Having trouble even in my current state to view Insurance as anything but evil: as an occupation, an idea, everything, no more to say.

If only I truly couldn’t care. I don’t: confidence is fine, at least it’s internally formed. Insurance is shit.

Forsaken me.

People give me creativity, fodder. Spite verb as gasoline.

Neuroses provides me with all needed to say. Even last statement.
Incomplete sentences. When writing for oneself, doesn’t matter. Basically typing practice.

Self righteous idiots sinking into the ocean to suffer inscrutable, soaking drenched gasp eyeroll death. Maudlin public replenishing water lost when people died. Our bodies are 70 percent you know. Is now the time to bring it out, would it seem to forced, or insincere? Fucking code word language bullshit. Die assholes I hate you. Die from intolerable suffering before suffocation. Anyone working in the insurance industry: die terrible death.

What was it that made me like this.

Unfortunately it is not just one thing.

But if I could point to one, it would be lack of discipline. I’ve been harping on this as the possible reason, and come to the oblique conclusion that I need death to reside eternally on my shoulder. Without impending doom, I become complacent in all areas of life. I’ve lost virtually everything, and now the chance of not surviving approaches as oncoming traffic off the horizon. Ever closer, but instead of turning around and running, I sit frozen with fear. Composing fearful journal entries, narcissistically peering at my own iniquity, as if it is fascinating, unheralded and therefore valuable. Like a rodent inside a cylinder, I then declare it is worthwhile exactly because I recognize that it is dull, mundane and useless. Or that it’s worth hinges of the degree of narcissism, in my case very high—if I peer ever so close, and express that, the value must increase. And then renege the peering entirely; it’s all bullshit; making sure to hint that if nothing else, it is poetically pleasing.

And on and on and on, as traffic approaches closer and closer and closer…

Alone
Cold room
Turn up the heat
Done
Nothing to say
So I’ll say nothing
Compelled to say something.

I went to the movies today with my mother. I made a concerted effort to be a man, a successful grown up who was spending an afternoon with his mother. The auspices of being an adult make it so easy to do something like go to movies with your mother. As a kid, my usual part, it’s much more difficult.

It doesn’t have to be true, or represent my life really in any way, it’s just a role that I’ve learned. Perhaps I should’ve learned some time ago. I finally feel confident in this role. I don’t miss any cues, say what I’m supposed to say, be funny—but not too funny. I just imagine how I’ll be doing this act for the rest of my life. Typecast like any shitty actor.

I don’t know of any other way to be more pretentious.

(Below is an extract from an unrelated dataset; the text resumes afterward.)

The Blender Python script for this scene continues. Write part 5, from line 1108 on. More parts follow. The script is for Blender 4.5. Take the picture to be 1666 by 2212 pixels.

I guess I just want you to see what I am right now. This blob of flesh sitting in front of his monitor, with two white-noise fans running, unable to sleep at four in the morning. Pounding on the keyboard at 40+ words per, with improper self-taught finger placement, but still faster than some. Slouched because I’ve given up. Not entirely, just tonight. Couldn’t sleep, so I gave up trying. Arose got a glass of water, increased the heat, and proceeded to pound with mostly the wrong fingers.

But the question I cannot avoid, and frankly I find delicious, like this water is: are you actually reading this. Even now as Word capitalizes my letters starting sentences, I imagine in a fantasizing manner: where in the future are you reading? What year is it, do you even still record years? Or run on sentences? Computers, cars, television, do they exist? Do you exist? Only if I let you. For if I were not writing this, you wouldn’t be reading it. And if you weren’t reading it, (here comes the then) then you wouldn’t exist. You exist because I created you. I created you for the sole purpose (cliché) of reading this. You understand my asides, without me having to explain what an aside is. On other nights, my creation needs a sentence or two. Other times I must forsake (there’s that word again) the asides entirely. Next time I write something, I will create another person similar to you, but different. How can I continue to write under these circumstances and still consider myself sane?

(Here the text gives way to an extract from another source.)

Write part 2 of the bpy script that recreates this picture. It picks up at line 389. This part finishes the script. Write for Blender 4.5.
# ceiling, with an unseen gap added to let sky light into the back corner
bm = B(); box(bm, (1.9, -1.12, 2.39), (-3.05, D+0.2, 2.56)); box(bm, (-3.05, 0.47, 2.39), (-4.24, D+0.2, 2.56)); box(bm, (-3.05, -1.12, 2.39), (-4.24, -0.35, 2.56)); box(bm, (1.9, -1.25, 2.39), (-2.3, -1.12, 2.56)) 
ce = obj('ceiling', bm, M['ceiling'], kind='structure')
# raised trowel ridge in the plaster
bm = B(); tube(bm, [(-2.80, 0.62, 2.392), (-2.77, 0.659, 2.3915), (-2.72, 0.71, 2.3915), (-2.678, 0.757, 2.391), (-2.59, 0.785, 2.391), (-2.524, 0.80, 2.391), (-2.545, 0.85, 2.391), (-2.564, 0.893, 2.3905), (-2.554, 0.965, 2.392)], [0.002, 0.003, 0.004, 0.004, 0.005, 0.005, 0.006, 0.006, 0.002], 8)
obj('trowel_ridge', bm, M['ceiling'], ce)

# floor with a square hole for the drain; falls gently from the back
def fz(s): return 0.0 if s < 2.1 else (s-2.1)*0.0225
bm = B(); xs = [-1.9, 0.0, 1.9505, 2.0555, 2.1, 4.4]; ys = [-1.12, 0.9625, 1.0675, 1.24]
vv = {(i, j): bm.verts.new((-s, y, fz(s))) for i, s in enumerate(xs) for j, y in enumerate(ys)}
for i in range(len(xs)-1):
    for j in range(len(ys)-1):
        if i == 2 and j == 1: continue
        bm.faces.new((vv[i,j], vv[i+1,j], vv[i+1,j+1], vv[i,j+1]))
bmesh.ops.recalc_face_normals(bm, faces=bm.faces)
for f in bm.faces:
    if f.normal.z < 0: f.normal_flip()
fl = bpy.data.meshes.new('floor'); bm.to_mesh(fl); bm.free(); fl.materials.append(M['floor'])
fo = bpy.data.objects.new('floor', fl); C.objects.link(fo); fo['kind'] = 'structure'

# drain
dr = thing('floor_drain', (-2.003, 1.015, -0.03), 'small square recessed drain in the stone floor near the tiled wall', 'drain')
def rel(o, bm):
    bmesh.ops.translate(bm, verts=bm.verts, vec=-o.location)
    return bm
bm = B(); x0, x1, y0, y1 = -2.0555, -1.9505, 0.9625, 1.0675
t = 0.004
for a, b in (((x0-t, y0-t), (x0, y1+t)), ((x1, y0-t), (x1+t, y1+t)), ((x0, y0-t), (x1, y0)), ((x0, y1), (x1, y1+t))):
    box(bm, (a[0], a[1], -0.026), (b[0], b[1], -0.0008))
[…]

That last question devoured my inspiration and replaced it with the same familiar nothingness that began this entry.

9.29.2002

....that makes two men in their early twenties that I've met in past month wearing rings. However, neither are married. "My girlfriend gave it to me." One chap had a picture in his pocket which he was proud to show me. "She's in Germany."

Either the impediments to engagement and marriage are too great and these young couples don't want risk. Or, marriage simply has no meaning anymore. It's probably a combination of both. It's worth saying that neither white couple has children. These are also college aged people.

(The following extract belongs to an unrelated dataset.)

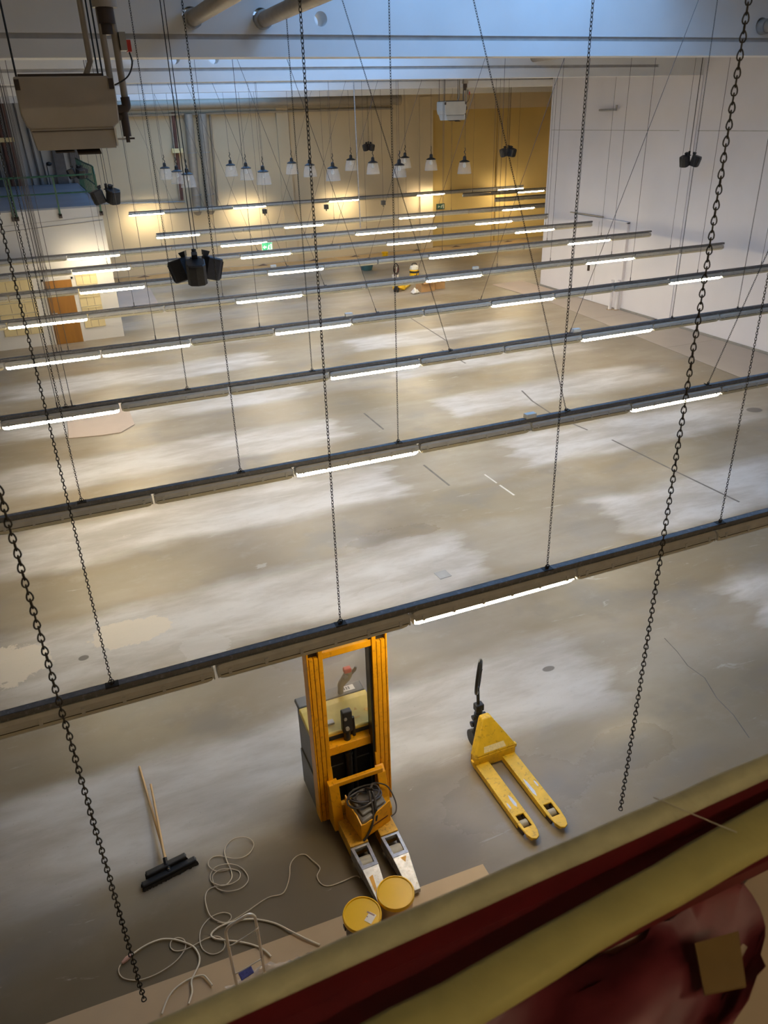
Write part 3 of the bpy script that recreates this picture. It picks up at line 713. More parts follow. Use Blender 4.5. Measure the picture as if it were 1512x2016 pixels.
# ------------------------------------------------------------------ speaker clusters
def speaker_cluster(label, loc, rz, n=3, angs=(-1.93, 0, 1.93)):
    t = thing('speaker_cluster', label, 'speaker', (0, 0, 0), 'hanging clusters of black speakers')
    for q in angs:
        a = -pi / 2 + rz + q
        R = Matrix.Rotation(a - pi / 2 + pi, 4, 'Z') @ Matrix.Scale(.90, 4) @ Matrix.Translation((0, -.235, 0)) @ Matrix.Rotation(math.radians(17), 4, 'X')
        prof = [(-.13, .11), (-.135, -.06), (-.10, -.11), (0, -.125), (.10, -.11), (.135, -.06), (.13, .11), (.06, .15), (-.06, .15)]
        mb = MB(); zs = [(-.155, .86), (-.14, 1), (.14, 1), (.155, .9)]; vs_ = []; n_ = len(prof)
        for z, s_ in zs: vs_ += [(x * s_, y * s_, z) for x, y in prof]
        fs = [tuple(range(n_))[::-1], tuple(range(3 * n_, 4 * n_))]
        for i in range(3):
            for k in range(n_): fs.append((i * n_ + k, i * n_ + (k + 1) % n_, (i + 1) * n_ + (k + 1) % n_, (i + 1) * n_ + k))
        mb.add([R @ Vector(v) for v in vs_], fs)
        s1 = build('speaker', mb, 'speaker', t, 30)
        gm_ = MB(); gm_.add([R @ Vector(v) for v in [(-.10, -.122, -.12), (0, -.131, -.12), (.10, -.122, -.12), (.10, -.122, .12), (0, -.131, .12), (-.10, -.122, .12)]], [(0, 1, 4, 5), (1, 2, 3, 4)])
        build('grille', gm_, 'black', s1)
        bk = MB().add([R @ Vector(v) for v in [(-.04, .10, .155), (.04, .10, .155), (.04, .16, .155), (-.04, .16, .155), (-.04, .08, .225), (.04, .08, .225), (.04, .18, .225), (-.04, .18, .225)]],
                      [(0, 1, 2, 3), (4, 5, 6, 7), (0, 1, 5, 4), (1, 2, 6, 5), (2, 3, 7, 6), (3, 0, 4, 7)])
        build('bracket', bk, 'black', s1)
    build('hub', MB().cyl((0, 0, .10), (0, 0, .26), .03, 10).cyl((0, 0, .14), (0, 0, .16), .06, 12), 'black', t, 40)
    build('wire', MB().tube([(0, 0, .25), (0, 0, ZC - .01 - loc[2])], .006, 5), 'black_gloss', t)
    build('cable', MB().tube([(.05, .03, .25), (.045, .03, 1.2), (.05, .05, ZC - .01 - loc[2])], .005, 5), 'black', t)
    t.location = loc; return t
speaker_cluster('largest cluster of three black speakers, hanging over the left of the light rows', (1.73, 10.42, 4.60), -.17)
speaker_cluster('black speaker cluster beside the right end of the mezzanine railing', (1.44, 18.7, 4.93), .5, 3)
speaker_cluster('black speaker cluster in front of the mezzanine columns, below the big heater', (1.42, 28.4, 4.95), .3)
speaker_cluster('smallest black speaker pair hanging before the centre of the back wall', (15.1, 37.6, 5.0), -.35, 2, (-.75, .75))
speaker_cluster('black speaker cluster before the yellow part of the back wall', (17.05, 28.1, 4.93), .3)
speaker_cluster('black speaker pair hanging before the white right wall', (17.4, 18.84, 4.92), -.75, 2, (-.5, 1.2))

# ------------------------------------------------------------------ air heaters
def air_heater(label, x, y, big):
    t = thing('air_heater', label, 'heater', (x + .41, y + .35, 6.2))
    m = 'heater' if big else 'heater_pale'
    mb = MB().ext([(x, 6.68), (x, 6.40), (x + .03, 6.30), (x + .06, 6.28), (x + .74, 6.28), (x + .80, 6.32), (x + .81, 6.62), (x + .76, 6.68)], 'y', y, y + .62)
    build('casing', mb, m, t, bevel=.012)
    build('lid', MB().box(x + .04, x + .72, y + .02, y + .6, 6.68, 6.70), 'pipe_dark', t)
    hood = MB(); z1, z0 = 6.285, 6.115
    hood.add([(x + .05, y + .01, z1), (x + .75, y + .01, z1), (x + .75, y + .58, z1), (x + .05, y + .58, z1), (x + .075, y - .04, z0), (x + .735, y - .04, z0), (x + .735, y + .5, z0), (x + .075, y + .5, z0)],
             [(0, 1, 2, 3), (7, 6, 5, 4), (0, 4, 5, 1), (1, 5, 6, 2), (2, 6, 7, 3), (3, 7, 4, 0)])
    build('outlet_hood', hood, m, t, bevel=.006)
    build('seam', MB().box(x + .06, x + .74, y - .006, y + .0, 6.262, 6.268), 'pipe_dark', t)
    build('side_handle', MB().box(x + .74, x + .755, y - .03, y + .0, 6.13, 6.28), 'white_box', t)
    build('louvre', MB().obox((x + .5, y + .1, 6.10), (.10, .1, .006), 0, .25), 'pipe_dark', t); build('louvre', MB().obox((x + .3, y + .15, 6.105), (.08, .1, .006), 0, .1), 'pipe_dark', t)
    for px in (x + .03, x + .73):
        for py in (y + .08, y + .5):
            build('hanging_rod', MB().tube([(px, py, 6.6), (px, py, ZC)], .008, 6), 'black_gloss', t)
    for px in (x + .02, x + .78): build('bracket', MB().box(px - .02, px + .02, y - .015, y + .05, 6.58, 6.66), 'pipe_dark', t)
    # water pipes at the right side
    build('pipe', MB().tube([(x + .90, y + .2, 6.48), (x + .90, y + .2, 6.98), (x + .88, y + .2, ZC)], .030, 12), 'pipe', t, 40)
    build('pipe', MB().tube([(x + .80, y + .2, 6.48), (x + .80, y + .2, 6.98), (x + .80, y + .2, ZC)], .028, 12), 'pipe', t, 40)
    build('pipe', MB().tube([(x + .60, y + .25, 6.69), (x + .66, y + .25, 6.80), (x + .66, y + .25, ZC)], .026, 10), 'pipe', t, 40)
    build('elbow', MB().tube(spline([(x + .90, y + .2, 6.52), (x + .90, y + .2, 6.44), (x + .86, y + .2, 6.42), (x + .80, y + .2, 6.42)], 4), .04, 12), 'pipe_dark', t, 40)
    v = build('valve', MB().cyl((x + .87, y + .2, 6.42), (x + .87, y + .2, 6.20), .036, 10).cyl((x + .80, y + .2, 6.36), (x + .88, y + .2, 6.36), .03, 10).cyl((x + .87, y + .2, 6.2), (x + .87, y + .2, 6.15), .018, 8), 'pipe_dark', t, 40)
    build('lever', MB().box(x + .85, x + .93, y + .19, y + .21, 6.175, 6.19), 'pipe_dark', v)
    build('pipe_union', MB().cyl((x + .85, y + .2, 7.08), (x + .85, y + .2, 7.2), .075, 12).cyl((x + .84, y + .2, 7.0), (x + .84, y + .2, 7.08), .055, 10), 'pipe_dark', t, 40)
    build('pipe_lagging', MB().cyl((x + .85, y + .2, 7.2), (x + .85, y + .2, ZC), .11, 14), 'heater', t, 40)
    build('thermostat', MB().box(x + .93, x + .985, y + .15, y + .25, 6.88, 7.02), 'metal_grey', t)
    build('thermostat_cover', MB().box(x + .985, x + 1.02, y + .15, y + .24, 6.87, 6.96), 'red', t)
    build('control_cable', MB().tube(spline([(x + 1.0, y + .19, 6.87), (x + 1.01, y + .19, 6.78), (x + .95, y + .15, 6.68), (x + .84, y + .12, 6.62), (x + .76, y + .1, 6.60)], 5), .007, 6), 'black', t, 40)
    build('drain_stub', MB().box(x + .76, x + .84, y + .1, y + .12, 6.175, 6.19), 'metal_grey', t)
    return t
air_heater('large beige-brown air heater hanging at the upper left', .03, 8.0, True)
h2 = air_heater('small pale air heater hanging before the yellow wall part', 0, 0, False)
h2.location = (13.25 + .41, 26.0 + .35, 6.2)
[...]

The all-important thrust to get married still is provided by pregnancy. However, due to advanced contraception young middle-class white couples from respectable families can easily prevent pregnancy and thus avoid pressure from traditionalist's to get married. I.E. Fathers can't enforce shotgun marriages without something cooking in the oven.

Poorer people seem to lack parental pressure for marriage when there's a pregnancy. The tradition is losing it's footing with the largest class.

Good. The ring is enough symbolic commitment with the ceremony. The fellow whose girlfriend is in Germany has at least some reason to wear a symbolic commitment at all times. But the other fellow lives with his girlfriend--I simply can't see the point of wearing a ring. He said he likes it, much to my dismay. The poor fellow is essentially married without any of the benefits (if there are any.)